Professor Joskowicz points out another irony from the period:
“The anti-Jesuit law, more than any other legislation during the Kulturkampf, stands as a monument to the will of the liberals in the Reichstag to destroy a force that they perceived as hostile to the nation, even if they had to undermine constitutional guarantees in the process. The anti-Jesuit law did not just dissolve the order in Germany, it also deprived German citizens of their basic civil rights because it forced German Jesuits to leave their country of citizenship. When the bill came before the German Reichstag, none of the four Jewish deputies voted for the law, a position that contrasted with that of non-Jewish members of their respective parliamentary factions.50 After the vote, Jewish periodicals chimed in and denounced the government's overreach, explaining the Jewish deputies' vote as a result of their collective historical experiences as a persecuted minority as well as a particularly Jewish sensitivity to religious coercion.”
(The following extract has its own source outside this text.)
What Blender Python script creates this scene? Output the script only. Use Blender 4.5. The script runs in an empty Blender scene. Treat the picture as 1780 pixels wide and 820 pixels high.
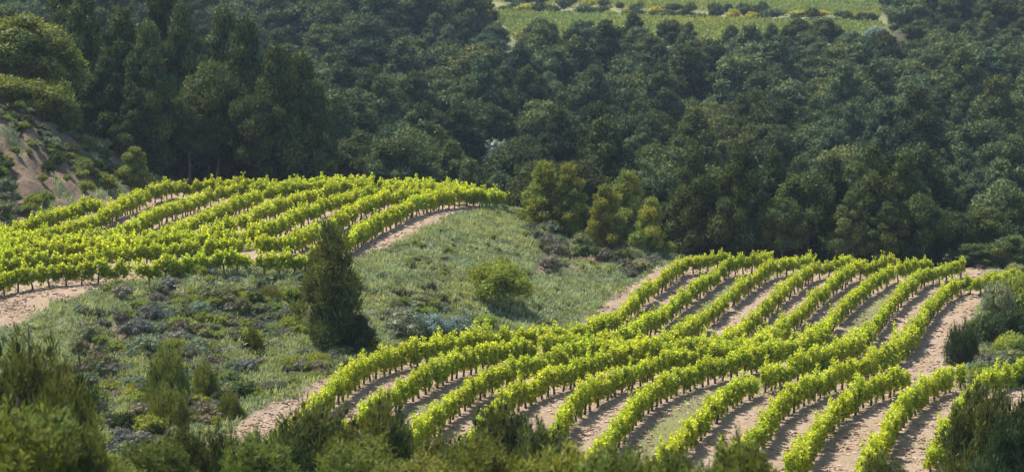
import bpy, math
import numpy as np

# ------------------------------------------------------------------ camera, sky, sun, exposure
SC = bpy.context.scene
COL = SC.collection
R = math.radians
F_PX, CX, CY, PITCH = 3600.0, 890.0, 410.0, R(5.0)
cam_d = bpy.data.cameras.new("camera"); cam = bpy.data.objects.new("camera", cam_d); COL.objects.link(cam)
cam_d.sensor_width = 36.0; cam_d.lens = F_PX / 1780.0 * 36.0
cam.location = (0, 0, 0); cam.rotation_euler = (R(90) - PITCH, 0, 0)
cam_d.clip_start = 0.5; cam_d.clip_end = 5000
cam_d.dof.use_dof = True; cam_d.dof.focus_distance = 112.0; cam_d.dof.aperture_fstop = 1.0
SC.camera = cam
SUN_EL, SUN_AZ = 60.0, -56.0                   # azimuth clockwise from +Y
world = bpy.data.worlds.new("World"); SC.world = world; world.use_nodes = True
wn = world.node_tree; wn.nodes.clear()
wo = wn.nodes.new("ShaderNodeOutputWorld"); wb = wn.nodes.new("ShaderNodeBackground"); ws = wn.nodes.new("ShaderNodeTexSky")
ws.sky_type = 'NISHITA'; ws.sun_disc = False; ws.sun_elevation = R(SUN_EL); ws.sun_rotation = R(SUN_AZ)
wb.inputs[1].default_value = 0.12
wn.links.new(ws.outputs[0], wb.inputs[0]); wn.links.new(wb.outputs[0], wo.inputs[0])
sd = bpy.data.lights.new("sun", 'SUN'); sd.energy = 5.0; sd.angle = R(0.5); sd.color = (1.0, 0.95, 0.86)
sun = bpy.data.objects.new("sun", sd); COL.objects.link(sun)
sun.rotation_euler = (R(90 - SUN_EL), 0, R(180 - SUN_AZ))
SC.view_settings.view_transform = 'Standard'; SC.view_settings.look = 'None'
SC.view_settings.exposure = 0.80; SC.view_settings.gamma = 1.0
SC.cycles.max_bounces = 8; SC.cycles.diffuse_bounces = 3; SC.cycles.transmission_bounces = 4
SC.cycles.volume_bounces = 0; SC.cycles.glossy_bounces = 1

# ------------------------------------------------------------------ maths helpers
CP, SP = math.cos(PITCH), math.sin(PITCH)
def ray(px, py):
    u = (np.asarray(px, float) - CX) / F_PX; v = (CY - np.asarray(py, float)) / F_PX
    return np.stack([u, CP + v * SP, -SP + v * CP], -1)
def P(px, py, D):
    d = ray(px, py); return d * (np.asarray(D, float) / d[..., 1])[..., None]
def project(p):
    p = np.asarray(p, float)
    dep = p[..., 1] * CP - p[..., 2] * SP; up = p[..., 1] * SP + p[..., 2] * CP
    return CX + F_PX * p[..., 0] / dep, CY - F_PX * up / dep, dep
def _h(ix, iy, s):
    n = (ix * 374761393 + iy * 668265263 + s * 1274126177) & 0xffffffff
    n = ((n ^ (n >> 13)) * 1103515245) & 0xffffffff
    return ((n ^ (n >> 16)) & 0xffff) / 65535.0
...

The Nazis would follow up on this precedent by stripping German Jews of their citizenship, although it is not clear if this example was in their mind.
Professor Joskowicz calls the idea that the Jewish legislators voted against the anti-Jesuit legislation because of special Jewish sensitivities against religious persecution a myth, which is empirically supported, but what, then, was the reason for these Jewish deputies to all vote against this particular bill? That wasn't clear to me.
This is a fascinating book that provides an understanding of a changing time. We go from a time when religion was normative to a time when churches were disestablished and Catholicism was being persecuted in France, and had recently been persecuted in Prussia. Professor Joskowicz provides a lot of information to assimilate in order to understand how that happened.
This is not a book for a casual reader. However, if you are interested in this subject, or in the subject of how minorities play the game of politics, this is a good read.